Hiking In Barbados – Boston Globe Dubs Adrian Loveridge “Successor to Colin Hudson as the articulator of Barbadian Byways”

barbados-boston-globeWho would have guessed that a 21-by-14-mile island could seem so large and varied? The meandering quality of the roads contributes to a perennial sense of discovery – and to the frequent experience of getting lost.

“Every road in Barbados leads to your destination – eventually,” Thomas Loftfield, an assistant director at the Barbados Museum, said reassuringly. The museum’s collection of early maps clarifies why this is so. By 1645, English settlers had almost completely deforested Barbados and replanted it with sugarcane, which would drive the economy for the next 350 years. Today’s roads and public rights of way are a web of those 17th-century cart paths and cane field intervals.

If there is a successor to Colin Hudson as the articulator of Barbadian byways, Adrian Loveridge might be it. “It’s almost painful to reveal the spectacular beaches encountered on this hike,” said Loveridge as we picked our way along five miles of the East Coast from Bottom Bay to Crane Beach in St. Philip Parish…

… from a staff-written major article in the Boston Globe Barbados – Measured By The Foot

Richard Goddard, Victor Cooke, George Medford, Carl Fenty, Thomas Loftfield Receive Honourable Mentions

“Pure air, pristine beaches, and miles of byways make hiking eye-opening…”

If I were freezing in Boston at this moment in January and read the article in the Boston Globe, I would quit my job, pick up the phone and call my travel agent for a Barbados trip.
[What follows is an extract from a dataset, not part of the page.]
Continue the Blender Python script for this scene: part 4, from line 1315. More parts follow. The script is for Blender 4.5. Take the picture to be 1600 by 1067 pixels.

You simply must read this major article and you will know who are our best ambassadors for tourism.

People come to Barbados for the experience and the people. They DON’T come to Barbados to see a wall of condos like you can see in hundreds of other places around the Caribbean – including (unfortunately) on our West coast. They call it the “Platinum Coast” of Barbados, but I call it the “Concrete Coast”.

What of Graeme Hall Nature Sanctuary & National Park?

A damned shame that the article can’t mention the Graeme Hall Nature Sanctuary and National Park. Does anyone know anything different than the place is now well and truly dead?